It occurred to me as I mulled Stanley Fish's review of a symposium of Jurgen Habermas on religion in public life that one way to explain why I find Habermas' approach so misguided would be to relate my own almost-finished reading of Susanna Clarke's marvelous novel Jonathan Strange & Mr. Norrell. Two magicians appear to revive English magic. It is the desire of the first to steer clear of anything having to do with Fairies, Faerie, or the mysterious medieval king of northern England, John Uskglass, known as the Raven King. Yet, in pursuit of his quest for reviving English magic, Mr. Norrell, of Hurtfew Abby, Yorkshire, bargains with a Fairy, trading the life and sanity of a woman for the goal of establishing magic.
The end result of the struggle to establish magic upon sound, rational principles, purged of what Norrell considers "mysticism", is the realization that that which Norrell claims to despise the most - the Raven King, Fairies, the "mystical" notiont that England is as much founded upon magic as upon anything - is at the very heart of his attempted project. Strange understands this all too well, and he pays dearly as well, but is willing to bear the cost (although he does free Lady Pole and others from their enchantment at the hands of the Fairy).
The gist of this review is simple: the attempt to make something "rational", by some random definition, of a pursuit that at its heart is not wholly rational is doomed to failure. Habermas' attempt to lasso religion in service of some greater social good - what I called an Erastian bargain - works well enough where it is employed as some kind of official doctrine of a state. As a way of understanding the heart of the Gospel message, however, it is doomed to failure.
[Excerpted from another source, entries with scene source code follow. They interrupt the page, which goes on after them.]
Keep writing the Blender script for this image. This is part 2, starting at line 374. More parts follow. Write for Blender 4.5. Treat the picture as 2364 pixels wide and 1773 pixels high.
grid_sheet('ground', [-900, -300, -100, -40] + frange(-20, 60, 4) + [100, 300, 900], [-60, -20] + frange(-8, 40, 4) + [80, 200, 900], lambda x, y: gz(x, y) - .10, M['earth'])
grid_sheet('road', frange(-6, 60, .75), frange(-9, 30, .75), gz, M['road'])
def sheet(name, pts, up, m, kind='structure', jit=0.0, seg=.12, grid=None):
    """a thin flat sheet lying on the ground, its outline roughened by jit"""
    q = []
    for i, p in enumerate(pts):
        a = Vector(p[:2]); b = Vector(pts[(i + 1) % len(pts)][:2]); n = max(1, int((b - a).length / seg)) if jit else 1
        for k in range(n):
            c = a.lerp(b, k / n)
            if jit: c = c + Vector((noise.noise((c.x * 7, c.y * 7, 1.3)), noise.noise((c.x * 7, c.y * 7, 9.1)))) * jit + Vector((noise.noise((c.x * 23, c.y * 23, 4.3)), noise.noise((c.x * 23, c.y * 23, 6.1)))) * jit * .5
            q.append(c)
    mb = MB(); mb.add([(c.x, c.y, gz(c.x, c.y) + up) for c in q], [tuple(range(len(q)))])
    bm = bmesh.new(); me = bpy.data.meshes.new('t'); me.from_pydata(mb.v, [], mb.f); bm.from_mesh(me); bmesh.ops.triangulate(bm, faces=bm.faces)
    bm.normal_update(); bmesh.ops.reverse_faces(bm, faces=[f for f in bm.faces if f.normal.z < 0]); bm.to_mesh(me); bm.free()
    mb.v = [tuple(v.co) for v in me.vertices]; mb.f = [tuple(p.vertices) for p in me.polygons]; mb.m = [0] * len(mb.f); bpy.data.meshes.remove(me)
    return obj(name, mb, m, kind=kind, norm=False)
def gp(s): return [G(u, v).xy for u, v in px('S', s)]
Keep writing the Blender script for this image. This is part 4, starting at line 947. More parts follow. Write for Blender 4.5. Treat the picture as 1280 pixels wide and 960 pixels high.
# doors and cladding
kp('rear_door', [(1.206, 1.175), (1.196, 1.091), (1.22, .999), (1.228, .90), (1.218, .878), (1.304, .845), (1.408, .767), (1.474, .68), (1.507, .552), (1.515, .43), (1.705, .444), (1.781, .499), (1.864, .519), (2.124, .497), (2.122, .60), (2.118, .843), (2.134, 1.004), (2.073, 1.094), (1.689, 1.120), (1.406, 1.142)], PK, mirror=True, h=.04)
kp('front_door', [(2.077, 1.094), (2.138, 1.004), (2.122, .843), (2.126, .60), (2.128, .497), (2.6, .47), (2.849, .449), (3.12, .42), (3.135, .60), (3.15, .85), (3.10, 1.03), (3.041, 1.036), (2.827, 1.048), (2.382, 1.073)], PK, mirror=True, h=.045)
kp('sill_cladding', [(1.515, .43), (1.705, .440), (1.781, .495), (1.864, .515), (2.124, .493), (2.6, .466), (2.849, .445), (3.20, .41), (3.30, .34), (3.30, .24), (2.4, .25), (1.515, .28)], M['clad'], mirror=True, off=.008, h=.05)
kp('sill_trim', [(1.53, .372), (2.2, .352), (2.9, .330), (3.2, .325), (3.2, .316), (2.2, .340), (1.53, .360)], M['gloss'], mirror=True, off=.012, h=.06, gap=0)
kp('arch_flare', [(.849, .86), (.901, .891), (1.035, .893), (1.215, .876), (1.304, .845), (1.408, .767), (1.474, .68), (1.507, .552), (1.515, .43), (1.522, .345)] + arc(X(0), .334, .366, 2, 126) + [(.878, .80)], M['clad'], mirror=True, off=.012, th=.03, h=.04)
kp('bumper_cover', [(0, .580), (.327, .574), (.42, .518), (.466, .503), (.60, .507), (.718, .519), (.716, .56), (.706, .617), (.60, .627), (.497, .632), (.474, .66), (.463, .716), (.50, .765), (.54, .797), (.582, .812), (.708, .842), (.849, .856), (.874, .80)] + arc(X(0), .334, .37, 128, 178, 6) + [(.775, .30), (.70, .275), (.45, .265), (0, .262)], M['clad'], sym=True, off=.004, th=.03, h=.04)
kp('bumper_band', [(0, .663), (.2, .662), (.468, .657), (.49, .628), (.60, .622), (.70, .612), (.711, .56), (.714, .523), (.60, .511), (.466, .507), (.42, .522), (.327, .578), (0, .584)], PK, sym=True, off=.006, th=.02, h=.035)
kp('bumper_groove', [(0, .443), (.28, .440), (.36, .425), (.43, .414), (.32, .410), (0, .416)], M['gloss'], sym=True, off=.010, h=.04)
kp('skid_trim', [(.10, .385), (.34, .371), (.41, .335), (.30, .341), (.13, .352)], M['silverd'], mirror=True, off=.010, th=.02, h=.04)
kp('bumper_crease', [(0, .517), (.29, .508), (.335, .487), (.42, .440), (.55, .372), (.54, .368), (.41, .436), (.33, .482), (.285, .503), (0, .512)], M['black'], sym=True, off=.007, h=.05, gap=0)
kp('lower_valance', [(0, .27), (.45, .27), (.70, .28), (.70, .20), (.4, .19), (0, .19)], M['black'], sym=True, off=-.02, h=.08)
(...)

The message of the Church - the Good News of God's prodigal love for all creation - cannot know any limit or boundary. In Herbert Marcuse's definition, it is indeed a totalitarian ideology; that is to say, there can be no aspect of one's life or thought that it does not penetrate. This is not a criticism of it, by any means.
Setting artificial, arbitrary boundaries to the expression of religious belief - no fundamentalism! no metaphysical nonsense! - strips Christianity of its very heart. While it may work as a social ameliorative (Habermas' decision to use a funeral as an example is a marvelous instance of this way of thinking), it makes of religious belief something other than "Christian".